Multi-agent deep reinforcement learning with centralized training and decentralized execution for transportation infrastructure management
M. Saifullah, K. G. Papakonstantinou, C. P. Andriotis, S. M. Stoffels
TL;DR
The paper tackles lifecycle inspection and maintenance for large transportation networks under uncertainty by casting the problem as a constrained POMDP and solving it with a scalable multi-agent DRL approach. It introduces DDMAC-CTDE, a fully centralized-training, decentralized-execution framework that assigns one agent per component and uses a centralized critic to guide learning, enabling near-optimal cross-asset decisions. The authors demonstrate substantial cost savings over Condition-Based Maintenance (CBM) and VDOT baselines on a detailed Hampton Roads network, while meeting hard budget and soft performance constraints. This work advances practical, constraint-aware DRL for infrastructure management and provides a comprehensive modeling environment linking pavements and bridges through CCI and IRI indices, gamma-process deterioration, and network-wide risk metrics.
Abstract
We present a multi-agent Deep Reinforcement Learning (DRL) framework for managing large transportation infrastructure systems over their life-cycle. Life-cycle management of such engineering systems is a computationally intensive task, requiring appropriate sequential inspection and maintenance decisions able to reduce long-term risks and costs, while dealing with different uncertainties and constraints that lie in high-dimensional spaces. To date, static age- or condition-based maintenance methods and risk-based or periodic inspection plans have mostly addressed this class of optimization problems.
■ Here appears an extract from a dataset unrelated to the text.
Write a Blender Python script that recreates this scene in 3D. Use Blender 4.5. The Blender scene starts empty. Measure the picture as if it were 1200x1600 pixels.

However, optimality, scalability, and uncertainty limitations are often manifested under such approaches. The optimization problem in this work is cast in the framework of constrained Partially Observable Markov Decision Processes (POMDPs), which provides a comprehensive mathematical basis for stochastic sequential decision settings with observation uncertainties, risk considerations, and limited resources. To address significantly large state and action spaces, a Deep Decentralized Multi-agent Actor-Critic (DDMAC) DRL method with Centralized Training and Decentralized Execution (CTDE), termed as DDMAC-CTDE is developed. The performance strengths of the DDMAC-CTDE method are demonstrated in a generally representative and realistic example application of an existing transportation network in Virginia, USA. The network includes several bridge and pavement components with nonstationary degradation, agency-imposed constraints, and traffic delay and risk considerations. Compared to traditional management policies for transportation networks, the proposed DDMAC-CTDE method vastly outperforms its counterparts. Overall, the proposed algorithmic framework provides near optimal solutions for transportation infrastructure management under real-world constraints and complexities.